Но уже в начале 1930‐х приемы репрезентации советского внешнего канона начали активно меняться. И в первую очередь это отразилось на женщинах. Исследовательница Татьяна Дашкова, проанализировав фотоматериалы из женских журналов того времени, заметила, что косынки вернулись к своему привычному статусу. Они рассматривались в городской среде как головной убор, задача которого сводилась к обеспечению безопасности трудового процесса
427. Иногда, правда, детали революционной стилистики во внешнем виде можно было увидеть в одежде молодых интеллигентов, уже советских, все еще продолжавших бороться с мещанством в быту. Красный платочек любила носить, судя по мемуаристике, поэтесса Ольга Берггольц. По словам современника, «эта девочка в красной косынке была уже дважды матерью, но твердо решила оставаться комсомолкой из‐за Нарвской заставы»
428. Однако основная масса горожанок в годы первых пятилеток предпочитала иные головные уборы. Роль маркера особой социальной активности женщины теперь стали выполнять кепки. Их можно увидеть на картине Ряжского «Рабфаковка» (1926), а главное, в предвоенном кинематографе, прежде всего в «Трактористах» (1939) Ивана Пырьева.
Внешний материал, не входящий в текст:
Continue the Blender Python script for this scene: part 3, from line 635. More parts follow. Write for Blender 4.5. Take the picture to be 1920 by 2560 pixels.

Мягкий головной убор с козырьком с первых дней революции считался в противовес шляпе признаком демократизма и в мужском облике. Стереотип возник под влиянием широко растиражированного образа вождя революции Ленина, предпочитавшего носить кепку. В 1920‐е годы этот головной убор был знаковой деталью облика Сергея Кирова, противопоставлявшего себя даже внешне прежнему ленинградскому руководству, в частности Григорию Зиновьеву. По воспоминаниям очевидцев, прибывший в конце 1925 года в Ленинград Киров «был одет в осеннем пальто, в теплой черной кепке и выглядел настолько заурядно и просто, что <…> многие рабочие [были] представительнее его по внешности»
429. Впрочем, наряду с простецкими головными уборами вождей существовали в 1920‐х и остромодные кепки. По данным опроса 1928 года, молодежь, ориентированная на западную или, как ее тогда называли, «нэпманскую» моду, стремилась приобрести среди прочего и «клетчатую английскую кепи с огромным прямоугольным козырьком»
430. Но девушки, позиционировавшие себя как активные участницы процесса строительства новой жизни, надевали, конечно, самые традиционные кепчонки. Они выглядели не только подчеркнуто демократично, но и унисексуально. Мужской головной убор на женщине, в отличие от красной косынки, можно рассматривать как демонстрацию гендерного равноправия в СССР в начале 1930‐х годов.
И все же фаворитами деполитизированной моды в условиях зарождающегося сталинского «большого стиля» следует назвать береты. Они примирили антагонизм шляп, пока еще считавшихся признаком барства и нэпманской буржуазности, и красных косынок, маркеров пролетарской сознательности. В 1930‐х – начале 1940‐х годов береты надели почти все горожанки. Журналисты Юрий Жуков и Михаил Черненко в 1934 году писали, что «берет – предел мечтаний фабричной девчонки с Уралвагонстроя»
431. Популярность этих головных уборов у советских женщин заметила приехавшая в середине 1930‐х годов в Ленинград англичанка Доротея Элтентон. Она вспоминала: «Я тоже носила берет, только набекрень, что привлекало большое внимание»
432. Популярность этого сравнительно нового для России головного убора запечатлена и на любительских и на профессиональных репортерских снимках. При этом, в отличие от косынки, для которой доказательством сознательности ее хозяйки был цвет, в случае с беретом актуальность определялась формой. Плоский и небольшой головной убор не обошли вниманием живописцы. Александр Самохвалов в 1939 году завершил картину под названием «Делегатки», в которой на переднем плане изображена девушка в белом берете. Валентин Катаев вспоминал заполнивших в начале 1930‐х московские улицы «молоденьких, хорошеньких, круглолицых девушек, чаще всего из рабочего класса – продавщиц, вагонных проводниц, работниц заводов и фабрик». «Они, – пиcал Катаев, – были большие модницы, хотя и одевались стандартно: лихо надетые набекрень белые суконные беретики (курсив мой. – Н. Л.), аккуратные короткие пиджачки на стройных миниатюрных фигурках, нарядный носовой платочек, засунутый в рукав, на плотных ножках туфельки-танкетки, в волосах сбоку пластмассовая заколка… [Это] были маленькие московские парижанки, столичные штучки»
433. Любопытно, что писатель уловил «западный дух» новой формы головных уборов. Не случайно в конце 1950‐х, после московского Всемирного фестиваля молодежи и студентов, береты осмелились наконец надеть и мужчины, подражая западной, в первую очередь французской, моде.